When Web users sign up for MySpace, they’re immediately linked to a large network of "friends." The site has even spawned a new verb, "to friend" someone: Users cruise the site and look for other users who interest them; if they want to make contact they send a note asking permission to add them to their network, or "friend" them.

For a generation that grew up frantically collecting Beanie Babies and Pokemon cards, it’s an easy next step to begin "collecting" friends.

"You often see people’s listings on MySpace that say they have 15,000 friends," observed Emeric Harney, an 18-year-old Salisbury resident who has been on MySpace since its debut two years ago.

Although MySpace has tried recently to make it harder for users to communicate that widely, it’s the collecting aspect of the site that still appeals to many users — and that can create situations that might lead to sexual misconduct or harassment.

Hillel Lowinsky is a 21-year-old Millerton resident who joined MySpace because his girlfriend was on it. He is ambivalent about the appeals of the site but he is very definite in his opinion that other users (especially the youngest ones) put too much of themselves into their personalized MySpace pages. Or, rather, they’re putting too much of the person they want others to see them as on their spaces.

"They take pictures of themselves that misrepresent who they are," he said. "They make themselves more of an object than a person."

Terrence Shea, director of technology at the Berkshire School in Sheffield, Mass., agreed.

"The sites are really social currency," he said. "Kids post wild photos and exaggerated descriptions to get people to link to their profile. The more links, the more social currency you have."

At Berkshire, access to MySpace has been blocked until the students can be "educated" about its perils. Most local public elementary schools said this week that they block access to this and similar networking sites such as facebook.com. Notes were also sent home this week from several schools warning about what one parent called "lurking perverts."
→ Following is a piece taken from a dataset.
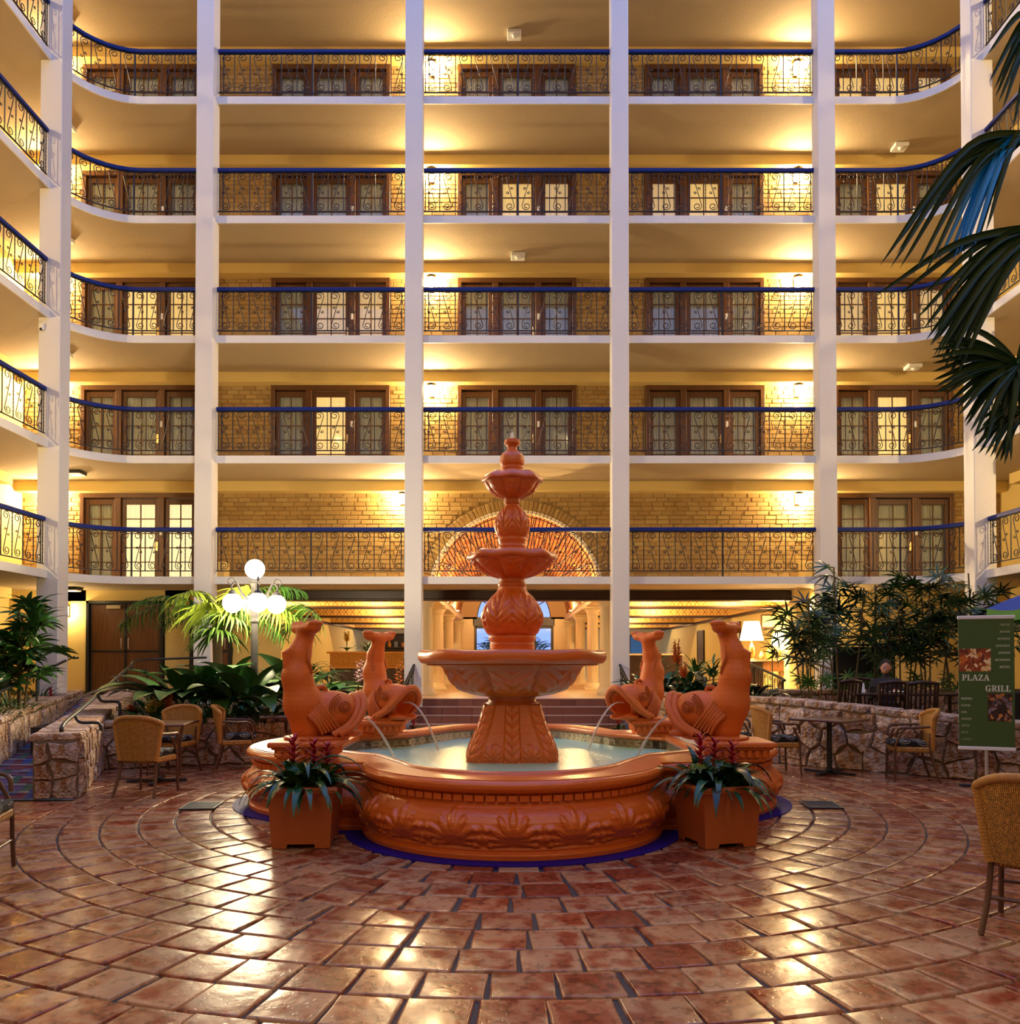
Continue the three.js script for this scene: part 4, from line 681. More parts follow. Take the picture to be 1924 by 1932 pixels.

Problems can also be caused by teens joining together in "groups" on such spaces that encourage behaviour that would be frowned on in the real (not cyber) world. The Hotchkiss School in Lakeville, for example, disciplined a group of students in January for using facebook.com to send racist messages. School administrators did not cut off access to the site or sites like it, but they sent students a warning that is more likely to discourage use of the sites than any hints of physical danger. The Hotchkiss students were warned (as were students at the Indian Mountain School, a Lakeville boarding and day school that goes up to grade nine) that college admissions officers and employers are looking up applicants on the Web and can gain access to sites that have been dormant for years.

Part of the appeal of the sites, perhaps especially for students who are in competitive boarding schools, where they have little to no privacy, is that these Web sites allow them to act out more than they can in real life.

"Young people have made [sites like MySpace] into a game," observed Helen Bray-Garretson, a psychologist who specializes in working with children at the Northwest Center for Mental Health and Family Services. "They say something and then they wait to hear back. They can be ‘naughty’ on MySpace or spaces like it without getting caught, especially by parents who are not as sophisticated technologically as their middle-school kids. There’s no sense of consequences."

Many schools are now warning youngsters of the potential dangers of these sites, even if they are not available on campus. At the Indian Mountain School, a state trooper told students he has a MySpace page where he pretends to be a 16-year-old girl. He uses it to track down predators who troll the space for users who inadvertently share information about themselves.

"Trooper Johansen told them not to put up their pictures or the towns they live in," said Karen Kane, associate director of communications at the school. "Even a school name or the fact that you’re on the tennis team can lead someone to you. Be more general: I like tennis. I live in the northeast. He cited an example of someone who posted a photo in front of her house, next to the family car. His take-away message to kids was that you can’t be too careful."

For older and more savvy users of MySpace, that advice might be enough. But, at least here in the Northwest Corner, many users of the site are underage. MySpace strongly discourages anyone under the age of 14 from becoming a member. On a page called "Safety Tips," parents are encouraged to tell MySpace if their underage child is on the site; MySpace will then delete their profile. The youngsters themselves are told, "If you’re under 14, MySpace is not the place for you. Go away."

This advice seems to be going unheeded by the youngsters themselves and by parents who are leery of cutting off an avenue of socializing for their youngsters.

"It’s like going to the mall," said one parent of an underage user. "You just have to warn them that, just like at the mall, there are a lot of fun things to do and people to meet but you might also meet perverts and creeps there and you have to be careful."

"In rural areas like this," said another parent of an underage user, "you’re afraid to let your kids go to someone else’s house or just go out and walk around town. With myspace, they’re conversing with someone, but that person isn’t physically there. It’s an avenue that used to be safe; but now, like letting your kid walk down the street alone, it’s not anymore."

One of the greatest dangers, this parent noted, is that youngsters can understand the danger of a man trying to snatch a child off the street. But the Internet doesn’t have the same threatening feeling.

"It’s abstract, it’s not a tangible thing," she said. "That’s where it’s harmful. It’s not like a knife or a threatening person. It’s someone, presumably a peer, who is talking them in a language that they understand, and they’re doing it from home."

Bray-Garretson confirmed that the youngest users of MySpace are unable to comprehend what they’re getting themselves involved with.

"Their full capacity for managing abstract thinking isn’t in place until they’re in their mid-teens, so for a middle-schooler on MySpace, I don’t think they can grasp the meaning of what they’re doing and how it relates to safety."

She also warned of the dangers of letting young people become comfortable in the protected world of cyberfriendships.

"The overarching issue is that having relationships via computer robs a child of having a real relationship, with that instant give-and-take," she said. "In some ways, the Internet is a substitute or escape from real-life social interaction."

She acknowledged that it will be difficult for parents to cut their children off from what is almost an addiction. As one young user put it, she rushes home from school to see if there is a message in her inbox — even if it’s two sentences from a classmate she just left 15 minutes ago at school.

Bray-Garretson recommended offering "alternative social activities that are compelling and that build mastery. And when they are on MySpace, parents should be able to check in and make sure they’re using it in a way that’s productive and healthy."

As for children who are under 15: "I would tell them, ‘no,’ they can’t use it."